==== Collected data

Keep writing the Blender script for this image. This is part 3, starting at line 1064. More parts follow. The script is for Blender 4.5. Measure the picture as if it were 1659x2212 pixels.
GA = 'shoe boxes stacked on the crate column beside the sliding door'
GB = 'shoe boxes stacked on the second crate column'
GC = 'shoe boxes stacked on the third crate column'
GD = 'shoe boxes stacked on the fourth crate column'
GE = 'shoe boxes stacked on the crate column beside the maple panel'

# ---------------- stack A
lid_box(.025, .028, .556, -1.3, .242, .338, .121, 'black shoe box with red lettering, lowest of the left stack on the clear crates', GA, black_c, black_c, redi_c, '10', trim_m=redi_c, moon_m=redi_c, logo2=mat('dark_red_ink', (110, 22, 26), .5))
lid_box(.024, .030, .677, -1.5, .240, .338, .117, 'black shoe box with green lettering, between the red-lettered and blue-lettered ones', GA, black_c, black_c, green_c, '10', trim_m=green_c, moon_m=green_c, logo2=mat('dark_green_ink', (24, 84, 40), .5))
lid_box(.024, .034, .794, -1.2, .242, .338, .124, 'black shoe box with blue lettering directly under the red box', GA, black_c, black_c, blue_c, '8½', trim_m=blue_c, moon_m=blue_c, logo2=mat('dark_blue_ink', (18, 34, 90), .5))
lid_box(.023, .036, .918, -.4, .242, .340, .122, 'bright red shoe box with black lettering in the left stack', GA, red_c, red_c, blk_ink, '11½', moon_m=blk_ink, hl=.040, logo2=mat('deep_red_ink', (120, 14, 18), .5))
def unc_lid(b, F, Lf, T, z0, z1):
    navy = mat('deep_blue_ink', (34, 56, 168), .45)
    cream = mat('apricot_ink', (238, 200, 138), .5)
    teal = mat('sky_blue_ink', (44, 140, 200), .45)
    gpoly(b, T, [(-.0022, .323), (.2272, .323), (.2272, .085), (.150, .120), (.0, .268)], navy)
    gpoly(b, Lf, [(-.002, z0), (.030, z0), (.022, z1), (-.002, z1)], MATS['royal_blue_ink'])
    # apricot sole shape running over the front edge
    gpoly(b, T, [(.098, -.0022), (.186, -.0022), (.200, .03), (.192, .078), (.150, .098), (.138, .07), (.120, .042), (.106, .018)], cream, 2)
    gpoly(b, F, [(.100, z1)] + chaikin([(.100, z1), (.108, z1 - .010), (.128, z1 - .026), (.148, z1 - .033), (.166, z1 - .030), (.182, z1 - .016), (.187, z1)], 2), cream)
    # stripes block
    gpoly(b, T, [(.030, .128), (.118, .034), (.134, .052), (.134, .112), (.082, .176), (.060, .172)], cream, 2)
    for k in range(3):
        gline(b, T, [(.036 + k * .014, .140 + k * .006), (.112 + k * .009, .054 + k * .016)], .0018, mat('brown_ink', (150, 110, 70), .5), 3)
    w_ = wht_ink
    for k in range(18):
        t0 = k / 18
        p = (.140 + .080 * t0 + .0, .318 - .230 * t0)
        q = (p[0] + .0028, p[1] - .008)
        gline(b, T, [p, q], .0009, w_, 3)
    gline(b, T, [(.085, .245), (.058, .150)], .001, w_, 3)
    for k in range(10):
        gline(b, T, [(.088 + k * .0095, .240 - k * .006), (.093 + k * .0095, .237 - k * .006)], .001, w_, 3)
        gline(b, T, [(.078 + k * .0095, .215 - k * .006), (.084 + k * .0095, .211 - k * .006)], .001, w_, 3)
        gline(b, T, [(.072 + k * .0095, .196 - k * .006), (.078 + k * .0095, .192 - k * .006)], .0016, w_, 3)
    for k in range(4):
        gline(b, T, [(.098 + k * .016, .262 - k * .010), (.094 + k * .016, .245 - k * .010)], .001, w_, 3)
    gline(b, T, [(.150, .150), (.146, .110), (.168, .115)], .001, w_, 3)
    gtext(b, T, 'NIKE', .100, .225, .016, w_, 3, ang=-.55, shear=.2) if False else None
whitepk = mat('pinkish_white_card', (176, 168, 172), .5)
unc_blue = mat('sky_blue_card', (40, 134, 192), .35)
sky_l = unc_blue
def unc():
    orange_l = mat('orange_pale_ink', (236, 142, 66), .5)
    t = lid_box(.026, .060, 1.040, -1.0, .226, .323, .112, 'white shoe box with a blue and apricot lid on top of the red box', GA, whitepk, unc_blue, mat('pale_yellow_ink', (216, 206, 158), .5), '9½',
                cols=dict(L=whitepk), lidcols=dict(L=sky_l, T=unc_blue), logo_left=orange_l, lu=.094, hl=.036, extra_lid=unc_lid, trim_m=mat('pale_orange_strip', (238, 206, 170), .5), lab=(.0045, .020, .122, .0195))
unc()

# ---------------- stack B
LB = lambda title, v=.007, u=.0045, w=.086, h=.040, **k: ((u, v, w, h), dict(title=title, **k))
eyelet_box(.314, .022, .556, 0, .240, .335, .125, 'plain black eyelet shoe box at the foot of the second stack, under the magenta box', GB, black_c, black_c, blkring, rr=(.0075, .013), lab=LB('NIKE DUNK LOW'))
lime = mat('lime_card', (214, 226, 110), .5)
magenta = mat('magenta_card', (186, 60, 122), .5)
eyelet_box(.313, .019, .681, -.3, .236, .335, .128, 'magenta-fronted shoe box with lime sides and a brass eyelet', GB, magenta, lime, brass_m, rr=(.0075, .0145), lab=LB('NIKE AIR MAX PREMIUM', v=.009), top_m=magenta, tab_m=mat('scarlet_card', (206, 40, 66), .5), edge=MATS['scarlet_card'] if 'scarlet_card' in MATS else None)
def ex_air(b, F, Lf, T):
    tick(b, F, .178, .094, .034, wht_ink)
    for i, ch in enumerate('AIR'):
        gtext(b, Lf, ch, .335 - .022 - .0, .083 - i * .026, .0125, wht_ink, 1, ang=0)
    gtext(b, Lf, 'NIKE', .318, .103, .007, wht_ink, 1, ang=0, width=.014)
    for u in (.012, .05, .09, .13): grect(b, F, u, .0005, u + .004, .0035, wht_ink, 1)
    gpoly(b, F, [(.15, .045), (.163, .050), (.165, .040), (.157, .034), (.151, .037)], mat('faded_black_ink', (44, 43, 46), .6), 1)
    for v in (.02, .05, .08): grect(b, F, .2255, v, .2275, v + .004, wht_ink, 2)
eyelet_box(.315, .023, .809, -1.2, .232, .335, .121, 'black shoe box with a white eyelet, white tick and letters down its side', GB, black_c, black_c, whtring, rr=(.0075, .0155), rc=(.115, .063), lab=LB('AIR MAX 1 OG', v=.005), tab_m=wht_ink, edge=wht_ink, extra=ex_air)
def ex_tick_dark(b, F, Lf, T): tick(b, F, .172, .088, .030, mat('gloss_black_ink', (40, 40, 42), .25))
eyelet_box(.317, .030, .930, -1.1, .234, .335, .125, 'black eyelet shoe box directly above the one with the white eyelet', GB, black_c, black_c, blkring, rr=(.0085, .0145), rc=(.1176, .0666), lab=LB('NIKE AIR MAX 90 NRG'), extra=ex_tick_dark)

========

__Task details__
Exactly as written, please reproduce the lines from the first line of the data to the line containing "GE = 'shoe boxes", inclusive, and nothing else.

__Full output__
Keep writing the Blender script for this image. This is part 3, starting at line 1064. More parts follow. The script is for Blender 4.5. Measure the picture as if it were 1659x2212 pixels.
GA = 'shoe boxes stacked on the crate column beside the sliding door'
GB = 'shoe boxes stacked on the second crate column'
GC = 'shoe boxes stacked on the third crate column'
GD = 'shoe boxes stacked on the fourth crate column'
GE = 'shoe boxes stacked on the crate column beside the maple panel'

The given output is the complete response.